O investimento foi feito. A linha foi – mal – construída. Cheia de curvas desnecessárias, traçados duvidosos, elaborados com a única finalidade de aumentar o poder de multiplicação monetária através dos vultosos pagamentos da garantia de juros estabelecida no contrato assinado com o governo federal. Prática imoral e repugnante, sem dúvida. Mas coerente com o contrato assinado que, por sua vez, atendia às leis brasileiras da época. Portanto, legal – muitas vezes o que é legal não é, necessariamente, moralmente correto. E, uma vez cumprida a parte que cabia a Farquhar, chegou a hora de o investidor receber a contrapartida prevista. Sem qualquer atenção, claro está, a quaisquer considerações de ordem moral, religiosa ou sentimental. Eis o estopim que conflagrou toda uma região já bastante sensibilizada por uma história tumultuada por indefinições territoriais e disputas de fronteiras. Eis a racionalidade óbvia e claramente exposta tantas vezes esquecida nos dias atuais, também em nossas cidades.
Há poucos dias fui surpreendido por mais uma dentre tantas afirmações e defesas absurdas que se tornaram, infelizmente, tão comuns. A prestação de serviços públicos deveria deixar de existir, sendo confiada apenas ao discernimento e interesse de companhias privadas e seus investidores. SUS? Um buraco sem fundo que serve apenas para retirar dinheiro da nação. Correios? Um absurdo terrível que se mantém à custa de recursos oriundos de impostos enquanto oferece apenas serviços ruins e caros. Escola pública? Um contrassenso inominável, verdadeira afronta aos mais elementares princípios da meritocracia. E por aí vai. Ouvi a tudo tal qual um personagem dos quadros de Da Vinci, mas com menor sensibilidade. Ao final da diatribe, me despedi polidamente e saí, refletindo sobre o que acabara de ouvir. Entre atender a um paciente em estado grave porém pobre, e obter lucro avultado com a realização de uma intervenção meramente plástica, qual opção o referido vizinho considera que seria escolhida por um sistema de saúde gerido de acordo com os interesses do dinheiro? Entrega de encomendas: Será que o ilustre cidadão considera por algum segundo que alguma empresa multinacional se interessaria em recolher migalhas distribuindo encomendas por uma cidade do tamanho de Porto União da Vitória enquanto poderia multiplicar muito mais dinheiro atendendo apenas a aglomerações urbanas maiores e mais ricas? Educação: porque oferecê-la com qualidade e boa remuneração a docentes capacitados se é possível lucrar mais fazendo exatamente o oposto?

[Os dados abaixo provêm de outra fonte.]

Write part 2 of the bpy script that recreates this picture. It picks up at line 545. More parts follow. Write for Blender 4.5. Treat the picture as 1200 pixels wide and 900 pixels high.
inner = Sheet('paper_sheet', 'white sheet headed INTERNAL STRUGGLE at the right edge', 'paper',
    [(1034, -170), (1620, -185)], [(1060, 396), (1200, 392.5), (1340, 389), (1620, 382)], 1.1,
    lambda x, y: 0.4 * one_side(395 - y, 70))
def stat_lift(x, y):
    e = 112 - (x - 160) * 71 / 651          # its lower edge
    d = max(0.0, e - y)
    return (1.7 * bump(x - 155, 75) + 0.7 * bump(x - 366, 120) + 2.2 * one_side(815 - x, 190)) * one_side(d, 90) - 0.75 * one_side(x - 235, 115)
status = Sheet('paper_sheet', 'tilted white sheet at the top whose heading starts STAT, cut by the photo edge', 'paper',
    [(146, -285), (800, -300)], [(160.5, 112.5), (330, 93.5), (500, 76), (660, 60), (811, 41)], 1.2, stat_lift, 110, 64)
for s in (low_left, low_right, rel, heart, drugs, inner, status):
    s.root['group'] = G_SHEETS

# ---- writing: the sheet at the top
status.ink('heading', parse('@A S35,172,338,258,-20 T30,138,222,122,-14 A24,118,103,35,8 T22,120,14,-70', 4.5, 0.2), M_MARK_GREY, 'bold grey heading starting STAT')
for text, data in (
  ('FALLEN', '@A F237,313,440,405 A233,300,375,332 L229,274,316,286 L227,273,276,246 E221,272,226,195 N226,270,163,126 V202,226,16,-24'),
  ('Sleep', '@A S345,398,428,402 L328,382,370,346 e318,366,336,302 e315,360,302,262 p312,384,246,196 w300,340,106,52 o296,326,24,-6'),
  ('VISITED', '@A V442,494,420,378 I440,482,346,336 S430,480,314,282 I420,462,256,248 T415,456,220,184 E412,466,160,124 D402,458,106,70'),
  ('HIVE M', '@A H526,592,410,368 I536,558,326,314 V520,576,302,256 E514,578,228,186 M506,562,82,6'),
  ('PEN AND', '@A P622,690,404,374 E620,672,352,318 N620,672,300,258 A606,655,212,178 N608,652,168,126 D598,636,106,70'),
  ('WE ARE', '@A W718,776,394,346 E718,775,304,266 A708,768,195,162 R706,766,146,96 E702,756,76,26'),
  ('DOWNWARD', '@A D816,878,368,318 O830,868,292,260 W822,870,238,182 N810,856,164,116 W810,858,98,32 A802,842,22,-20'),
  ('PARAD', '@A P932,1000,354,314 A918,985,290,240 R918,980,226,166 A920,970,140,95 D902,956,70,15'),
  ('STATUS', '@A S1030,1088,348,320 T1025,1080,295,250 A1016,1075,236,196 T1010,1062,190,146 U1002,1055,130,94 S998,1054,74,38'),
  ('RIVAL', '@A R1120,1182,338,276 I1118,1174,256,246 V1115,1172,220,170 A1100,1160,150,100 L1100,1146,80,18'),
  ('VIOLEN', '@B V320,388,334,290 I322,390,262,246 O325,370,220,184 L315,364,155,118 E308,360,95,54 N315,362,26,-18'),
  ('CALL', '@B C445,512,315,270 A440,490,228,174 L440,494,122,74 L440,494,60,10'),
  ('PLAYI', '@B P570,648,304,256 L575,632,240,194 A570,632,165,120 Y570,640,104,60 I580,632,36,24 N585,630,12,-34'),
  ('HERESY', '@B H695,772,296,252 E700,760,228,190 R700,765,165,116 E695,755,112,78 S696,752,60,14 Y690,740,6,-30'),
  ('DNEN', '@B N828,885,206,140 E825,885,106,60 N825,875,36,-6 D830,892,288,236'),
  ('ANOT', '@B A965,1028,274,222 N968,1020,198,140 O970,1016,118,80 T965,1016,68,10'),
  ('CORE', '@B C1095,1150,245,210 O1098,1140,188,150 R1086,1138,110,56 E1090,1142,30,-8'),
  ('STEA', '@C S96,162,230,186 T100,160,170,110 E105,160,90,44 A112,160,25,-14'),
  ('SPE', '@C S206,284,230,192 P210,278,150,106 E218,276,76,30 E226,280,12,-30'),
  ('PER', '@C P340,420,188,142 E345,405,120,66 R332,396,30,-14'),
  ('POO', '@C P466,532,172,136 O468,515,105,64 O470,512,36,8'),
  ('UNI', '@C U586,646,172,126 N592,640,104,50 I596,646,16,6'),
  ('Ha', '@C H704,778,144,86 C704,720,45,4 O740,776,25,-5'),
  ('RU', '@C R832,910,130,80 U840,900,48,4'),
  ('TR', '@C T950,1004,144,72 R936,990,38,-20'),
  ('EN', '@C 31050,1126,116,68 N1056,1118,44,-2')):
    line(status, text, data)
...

É francamente assustador a facilidade com que os seres humanos se esquecem de verdades básicas, quase triviais, na consideração das injunções que regem suas próprias vidas. O dinheiro não tem sentimentos, repito mais uma vez em um esforço quase desesperado parafazer com que a ideia se fixe. Não é patriota, não é cristão, não é justo. Nada disso. Apenas é… dinheiro. E se multiplica enquanto tal. Quanto mais o considerarmos como o que realmente é, mais teremos oportunidade de fazê-lo trabalhar a nosso favor, ao invés de incentivar o exato oposto. Será essa uma possibilidade minimamente factível? Não respondo, pois assim deixo ao leitor a chance de considerar a questão de um ponto de vista otimista. Até a próxima!